It's easy to nitpick these kinds of details, of course, but the show's molecular-level authenticity fixation invites you to do so. And its picaresque sense for plot has a way of clashing with the dramatic resonance of its more engrossing storylines. This muddles the show's point of view, and makes its sense for New Orleans feel off-kilter, even as it gets a thousand small details of the city right. One of the vérité cameo characters in Season Three is Kimberly Roberts, a New Orleans native whose video footage of the Ninth Ward before, during, and after Katrina became the basis for the Oscar-nominated 2008 documentary Trouble the Water. Roberts's footage of her flooded neighborhood was mesmerizing, but her goofy, informal personality was what made Trouble the Water so intriguing to watch. Unlike the characters in Treme, Roberts wasn’t saddled with a sense of weary nobility, and she didn't make long, pedantic speeches about the failings of government or the wonders of rabbit roulade; she just coped with the storm and its aftermath in her own peculiar, exuberant, decidedly non-thematic way. Her story evoked something true about New Orleans in part because she wasn't compelled to expound at length about the unique essence of New Orleans.
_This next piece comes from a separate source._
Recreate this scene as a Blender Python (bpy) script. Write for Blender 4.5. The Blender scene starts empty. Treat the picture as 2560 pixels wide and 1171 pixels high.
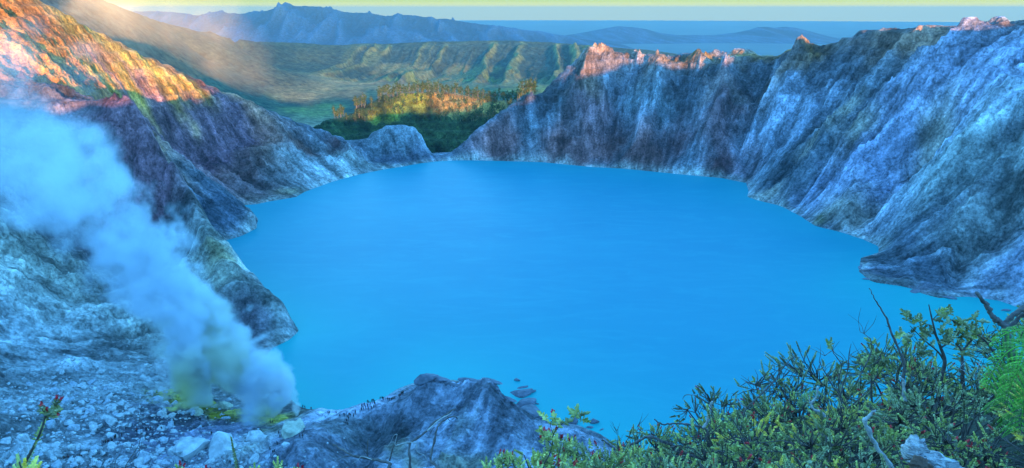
import bpy, math, random
import numpy as np
from mathutils import Vector, Matrix

Q = 1.0                      # mesh density of the crater terrain
HAZE = 3.6e-5
R = math.radians
scn = bpy.context.scene
col = scn.collection

# ------------------------------------------------------------------ camera, sky, sun, exposure
CAM_Z = 190.0                # the lake surface is z = 0
F = 1849.0                   # focal length in pixels of the 2560 px wide photograph
PITCH = math.atan((585.5 - 25.0) / F)
SP, CP = math.sin(PITCH), math.cos(PITCH)
cam_d = bpy.data.cameras.new("camera")
cam = bpy.data.objects.new("camera", cam_d)
col.objects.link(cam)
cam.location = (0, 0, CAM_Z)
cam.rotation_euler = (R(90) - PITCH, 0, 0)
cam_d.sensor_fit = 'HORIZONTAL'
cam_d.sensor_width = 36.0
cam_d.lens = 36.0 * F / 2560.0
cam_d.clip_start = 0.1
cam_d.clip_end = 200000.0
scn.camera = cam

SUN_E = R(6.6)
SX, SY = 0.28, -0.96         # horizontal direction towards the sun: behind the viewer, a little to the right
_n = math.hypot(SX, SY); SX /= _n; SY /= _n
world = bpy.data.worlds.new("World")
scn.world = world
world.use_nodes = True
nt = world.node_tree
nt.nodes.clear()
w_out = nt.nodes.new('ShaderNodeOutputWorld')
w_bg = nt.nodes.new('ShaderNodeBackground')
w_bg.inputs['Strength'].default_value = 0.15
sky = nt.nodes.new('ShaderNodeTexSky')
sky.sky_type = 'NISHITA'
sky.sun_disc = False
sky.sun_elevation = SUN_E
sky.sun_rotation = math.atan2(SX, SY)
sky.altitude = 2300
sky.air_density = 1.6
sky.dust_density = 0.4
sky.ozone_density = 4.0
tint = nt.nodes.new('ShaderNodeMix'); tint.data_type = 'RGBA'; tint.blend_type = 'MULTIPLY'
tint.inputs[0].default_value = 1.0
tint.inputs[7].default_value = (2.0, 3.6, 3.9, 1)
nt.links.new(sky.outputs[0], tint.inputs[6])
tc = nt.nodes.new('ShaderNodeTexCoord')
sep = nt.nodes.new('ShaderNodeSeparateXYZ')
nt.links.new(tc.outputs['Generated'], sep.inputs[0])
mr = nt.nodes.new('ShaderNodeMapRange')
mr.inputs['From Min'].default_value = -0.03; mr.inputs['From Max'].default_value = 0.10
nt.links.new(sep.outputs['Z'], mr.inputs['Value'])
ramp = nt.nodes.new('ShaderNodeValToRGB')
ramp.color_ramp.elements[0].position = 0.26; ramp.color_ramp.elements[0].color = (3.5, 3.0, 0.0, 1)
ramp.color_ramp.elements[1].position = 0.36; ramp.color_ramp.elements[1].color = (0.55, 1.5, 0.5, 1)
nt.links.new(mr.outputs[0], ramp.inputs[0])
hm = nt.nodes.new('ShaderNodeMapRange')
hm.inputs['From Min'].default_value = 0.02; hm.inputs['From Max'].default_value = 0.055
hm.inputs['To Min'].default_value = 1.0; hm.inputs['To Max'].default_value = 0.0
nt.links.new(sep.outputs['Z'], hm.inputs['Value'])
mx = nt.nodes.new('ShaderNodeMix'); mx.data_type = 'RGBA'
nt.links.new(hm.outputs[0], mx.inputs[0])
nt.links.new(tint.outputs[2], mx.inputs[6]); nt.links.new(ramp.outputs[0], mx.inputs[7])
nt.links.new(mx.outputs[2], w_bg.inputs['Color'])
nt.links.new(w_bg.outputs[0], w_out.inputs[0])

sun_d = bpy.data.lights.new("sun", 'SUN')
sun_d.energy = 4.6
sun_d.angle = R(0.5)
sun_d.color = (1.0, 0.47, 0.12)
sun = bpy.data.objects.new("sun", sun_d)
col.objects.link(sun)
sun.rotation_euler = Vector((SX * math.cos(SUN_E), SY * math.cos(SUN_E), math.sin(SUN_E))).to_track_quat('Z', 'Y').to_euler()

scn.view_settings.view_transform = 'Standard'
scn.view_settings.look = 'None'
scn.view_settings.exposure = 1.6
scn.view_settings.gamma = 1.0
cy = scn.cycles
cy.use_denoising = True
cy.max_bounces = 5; cy.diffuse_bounces = 3; cy.glossy_bounces = 2; cy.transmission_bounces = 2
cy.volume_bounces = 3
cy.transparent_max_bounces = 8
cy.caustics_reflective = False; cy.caustics_refractive = False
cy.sample_clamp_indirect = 4.0

# ------------------------------------------------------------------ helpers
def ray(px, py):
    u = (px - 1280.0) / F; v = (585.5 - py) / F
    return np.array([u, v * SP + CP, v * CP - SP])
def at(px, py, Y):
    """the point on the sight line through a photograph pixel whose forward distance is Y metres"""
    d = ray(px, py)
    return np.array([0, 0, CAM_Z]) + d * (Y / d[1])
def atz(px, py, z=0.0):
    d = ray(px, py)
    return np.array([0, 0, CAM_Z]) + d * ((z - CAM_Z) / d[2])
def project(P):
    d = np.asarray(P, float) - np.array([0, 0, CAM_Z])
    dep = d[..., 1] * CP - d[..., 2] * SP
    up = d[..., 1] * SP + d[..., 2] * CP
    return 1280 + F * d[..., 0] / dep, 585.5 - F * up / dep, dep

_rs = np.random.RandomState(7)
_perm = _rs.permutation(1024); _perm = np.concatenate([_perm, _perm])
_ga = _rs.rand(1024) * 2 * np.pi
_gx, _gy = np.cos(_ga), np.sin(_ga)
def perlin(x, y, seed=0):
    x = x + seed * 17.31; y = y + seed * 9.77
    xi = np.floor(x).astype(np.int64); yi = np.floor(y).astype(np.int64)
    xf = x - xi; yf = y - yi
    u = xf * xf * xf * (xf * (xf * 6 - 15) + 10); v = yf * yf * yf * (yf * (yf * 6 - 15) + 10)
    def g(ix, iy, dx, dy):
        h = _perm[_perm[ix & 1023] + (iy & 1023)]
        return _gx[h] * dx + _gy[h] * dy
    a = g(xi, yi, xf, yf); b = g(xi + 1, yi, xf - 1, yf)
    c = g(xi, yi + 1, xf, yf - 1); d = g(xi + 1, yi + 1, xf - 1, yf - 1)
    return (a + u * (b - a) + v * ((c + u * (d - c)) - (a + u * (b - a)))) * 1.5
def fbm(x, y, octv=5, seed=0, gain=0.5, lac=2.03):
    s = 0; a = 1.0; t = 0
    for o in range(octv):
        s = s + a * perlin(x, y, seed + o * 3); t += a
        a *= gain; x = x * lac; y = y * lac
    return s / t
def ridged(x, y, octv=5, seed=0, gain=0.55, lac=2.07):
    s = 0; a = 1.0; t = 0; w = 1.0
    for o in range(octv):
        n = 1 - np.abs(perlin(x, y, seed + o * 5)) * 1.6
        n = np.clip(n, 0, 1) ** 2
        s = s + a * n * w; t += a
        w = np.clip(n * 1.6, 0.25, 1); a *= gain; x = x * lac; y = y * lac
    return s / t * 2 - 0.9
def smooth(x, a, b):
    t = np.clip((x - a) / (b - a), 0, 1)
    return t * t * (3 - 2 * t)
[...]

Treme's authenticity problem comes from the show's well-intentioned affection for the city, but it's also the result of its creators' decision to isolate its narrative scope to the months and years immediately after Katrina. Without a concrete sense for what New Orleans was like before it flooded, the viewer's imagination buys into the anti-tourist fantasy of the city as a self-contained, organic cultural entity, its traditions unsullied by commercial influences or outside interests.
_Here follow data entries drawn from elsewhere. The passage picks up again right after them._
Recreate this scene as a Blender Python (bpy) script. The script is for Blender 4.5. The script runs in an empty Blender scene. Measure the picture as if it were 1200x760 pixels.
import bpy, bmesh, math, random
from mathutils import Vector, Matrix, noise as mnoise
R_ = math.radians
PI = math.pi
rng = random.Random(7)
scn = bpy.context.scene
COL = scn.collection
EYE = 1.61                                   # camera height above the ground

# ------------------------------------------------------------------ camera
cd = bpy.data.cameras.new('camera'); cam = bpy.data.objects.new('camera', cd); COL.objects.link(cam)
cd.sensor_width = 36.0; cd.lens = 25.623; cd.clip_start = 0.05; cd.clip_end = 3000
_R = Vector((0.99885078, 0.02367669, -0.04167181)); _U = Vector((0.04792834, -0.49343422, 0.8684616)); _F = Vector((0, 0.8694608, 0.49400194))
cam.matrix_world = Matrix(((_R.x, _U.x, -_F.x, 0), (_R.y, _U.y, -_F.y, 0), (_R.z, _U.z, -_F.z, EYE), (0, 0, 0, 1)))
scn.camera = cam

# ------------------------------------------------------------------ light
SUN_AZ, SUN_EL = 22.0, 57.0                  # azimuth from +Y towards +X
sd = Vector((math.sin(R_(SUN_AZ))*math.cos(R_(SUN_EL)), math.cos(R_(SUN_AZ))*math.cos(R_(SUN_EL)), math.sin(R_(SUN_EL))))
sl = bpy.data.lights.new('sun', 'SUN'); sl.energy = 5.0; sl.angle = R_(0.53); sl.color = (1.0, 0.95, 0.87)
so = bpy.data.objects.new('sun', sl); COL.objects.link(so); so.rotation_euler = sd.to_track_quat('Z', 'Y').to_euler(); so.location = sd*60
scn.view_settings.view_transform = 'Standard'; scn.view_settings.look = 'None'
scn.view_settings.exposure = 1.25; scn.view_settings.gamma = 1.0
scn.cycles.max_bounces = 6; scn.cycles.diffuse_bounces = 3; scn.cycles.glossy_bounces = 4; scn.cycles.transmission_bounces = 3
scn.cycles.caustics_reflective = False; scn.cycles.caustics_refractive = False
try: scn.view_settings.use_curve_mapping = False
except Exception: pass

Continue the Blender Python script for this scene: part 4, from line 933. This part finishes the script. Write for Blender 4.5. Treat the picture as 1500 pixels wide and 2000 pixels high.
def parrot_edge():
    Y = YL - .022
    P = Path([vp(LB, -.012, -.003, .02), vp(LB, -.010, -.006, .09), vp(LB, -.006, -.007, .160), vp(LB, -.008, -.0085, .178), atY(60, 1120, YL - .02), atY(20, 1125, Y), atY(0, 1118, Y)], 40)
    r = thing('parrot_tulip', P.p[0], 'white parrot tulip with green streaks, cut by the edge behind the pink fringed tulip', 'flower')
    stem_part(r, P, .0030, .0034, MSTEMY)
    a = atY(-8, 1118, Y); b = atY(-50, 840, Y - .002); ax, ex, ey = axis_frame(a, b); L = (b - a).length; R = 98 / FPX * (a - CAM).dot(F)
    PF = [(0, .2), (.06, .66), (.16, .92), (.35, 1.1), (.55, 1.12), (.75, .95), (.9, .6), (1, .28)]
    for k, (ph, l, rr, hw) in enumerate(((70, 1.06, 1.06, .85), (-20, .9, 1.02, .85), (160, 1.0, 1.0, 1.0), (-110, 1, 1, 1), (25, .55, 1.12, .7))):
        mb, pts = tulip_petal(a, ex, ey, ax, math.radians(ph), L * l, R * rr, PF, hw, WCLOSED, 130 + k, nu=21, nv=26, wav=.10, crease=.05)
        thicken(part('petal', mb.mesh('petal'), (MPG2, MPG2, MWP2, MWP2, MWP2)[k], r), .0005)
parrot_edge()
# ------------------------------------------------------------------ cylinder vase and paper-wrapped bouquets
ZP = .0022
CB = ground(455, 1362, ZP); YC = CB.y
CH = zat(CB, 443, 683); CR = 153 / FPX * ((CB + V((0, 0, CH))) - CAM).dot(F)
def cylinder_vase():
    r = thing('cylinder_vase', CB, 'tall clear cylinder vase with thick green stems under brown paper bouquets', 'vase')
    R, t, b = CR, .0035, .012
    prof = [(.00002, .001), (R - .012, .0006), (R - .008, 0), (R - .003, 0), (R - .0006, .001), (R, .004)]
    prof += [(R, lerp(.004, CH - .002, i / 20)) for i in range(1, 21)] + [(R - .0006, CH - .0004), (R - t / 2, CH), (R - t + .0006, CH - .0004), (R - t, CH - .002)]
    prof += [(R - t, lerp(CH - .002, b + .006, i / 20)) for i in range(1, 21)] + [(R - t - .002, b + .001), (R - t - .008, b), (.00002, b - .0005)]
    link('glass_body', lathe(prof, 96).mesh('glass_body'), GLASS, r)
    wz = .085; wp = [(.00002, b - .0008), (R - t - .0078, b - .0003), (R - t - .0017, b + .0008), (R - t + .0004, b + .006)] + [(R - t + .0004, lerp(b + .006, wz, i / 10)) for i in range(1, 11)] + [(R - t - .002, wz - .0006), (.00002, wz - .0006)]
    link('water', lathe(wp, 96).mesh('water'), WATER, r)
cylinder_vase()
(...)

As sociologist Kevin Fox Gotham notes in his 2007 book Authentic New Orleans, however, the city's culture has never been fixed by continuous traditions so much as it has been constructed out of a complex interplay between inside and outside forces, old factors and new ones. Concerns about the homogenization of the city's culture didn't begin with post-Katrina reconstruction; they trace back at least to 1850s, when local newspaper editors worried that "an aesthetically rich and fragile French creole culture [was] gradually losing out to an Anglo-Saxon world of soulless materialism." The show's conviction that the city's authenticity lies in its music and food traditions is actually an old civic-booster invention that originated with the tourism campaigns of the 1880s—and the mid-20th-century emergence of commercial "super krewes" (ridiculed by one Treme character as "cheap and mass-produced, like everything else in American culture") has been instrumental in breaking down the traditionally racist, classist tone of Mardi Gras. "In the case of New Orleans," Gotham writes, "authenticity has always been a fluid and hybrid category that is constantly being created again and again" as different parties assert their idealized vision of what the city was, is, and should be.
In the end, Treme doesn't capture an authentic sense for New Orleans so much as join the city's ragged, time-honored argument about what authenticity should look like. "I'm not trying to be a spokesman for the city," a character declares early on in the series. "New Orleans speaks for itself." One gets the sense that Treme believes this, even as it imposes its vexing vision of the city on the viewer. The result is an ambitious, occasionally compelling, consistently frustrating mess of a show.